Die Unfähigkeit der einstigen Dissidenten, konkrete politische Aufgaben zu übernehmen, wird klar, wenn man weiß, daß es in Belgrad nicht eine einzige bedeutende kulturelle Einrichtung gibt (von denen viele vor Milosevic ausgesprochen dissidentisch waren), die heute auf ihrer Seite wäre: Alles haben die nationalen Intellektuellen besetzt. Die listige Politik des Regimes, die ein oder zwei Ventile in den Medien erlaubt hat, welche es aber streng auf Belgrad beschränkt und in ständiger Unsicherheit hält, hat zu einer Situation geführt, in der die außerparlamentarische Opposition und ihre Führer sagen können, was sie wollen. Wegen der vollkommenen Unterdrückung und der Unmöglichkeit von echter Einflußnahme wird ihr Diskurs immer autistischer, belastet von ihrer persönlichen Lage und der Lage der Medien, in denen sie sich zu Wort melden.

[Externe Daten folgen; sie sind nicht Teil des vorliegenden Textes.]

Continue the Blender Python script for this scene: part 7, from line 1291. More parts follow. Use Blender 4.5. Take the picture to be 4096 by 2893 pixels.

Jede Woche können die Pazifisten hunderttausend Menschen auf die Straße bringen, was eine eindrucksvolle Zahl ist, wenn man bedenkt, daß aus Serbien etwa dreihunderttausend vor allem junge und hochqualifizierte Menschen geflohen sind, und wenn man die hoffnungslose soziale Situation Belgrads betrachtet — Arbeitslosigkeit, Isolation und Armut. Und dennoch kann die außerparlamentarische Opposition ohne die einstige jugoslawische Unterstützung und Kommunikation nicht viel ausrichten. Gerade in Bosnien-Herzegowina saßen die Hauptstützen dieser Opposition. In mancher Hinsicht besteht mit dem Tod von Sarajevo auch Belgrad nicht mehr.
Das „andere“ Serbien wird in aller Öffentlichkeit einen schmerzhaften und qualvollen Prozeß durchlaufen müssen: Reue, Anerkennung der Fehler und Verbrechen, Verfolgung der Kriegsverbrecher — das ist die einzige Art und Weise, wie Serbien wieder einen Hauch von Selbstachtung erlangen kann. Die Wahl von Dobrica Cosic, der bereits mehrere Male in der Öffentlichkeit die Friedensdemonstranten scharf angegriffen hat, ruft in mir große Angst hervor. Es klingt zwar paradox, doch für die Durchführung eines Programms der serbischen Reue und des Umdenkens würde ich meinen pazifistischen Freunden eher raten, den Machtwechsel den Nationalisten zu überlassen und auf keinen Fall mit den Prätorianern zusammenzuarbeiten, die jetzt den Kaiser austauschen wollen. Mit einem solchen Manöver wäre das Leben jener Menschen zu schützen, die allein imstande sind, Selbstkritik zu betreiben. In diesem Sinne decken sich die Ratschläge der orthodoxen Kirche (wenigstens einer Strömung in ihr) mit dem, was ich vorschlage. Damit identifiziere ich mich nicht mit der serbischen orthodoxen Kirche, sondern will nur die Notwendigkeit einer moralischen Reaktion betonen, die allein eine aktive politische Zukunft sichern kann.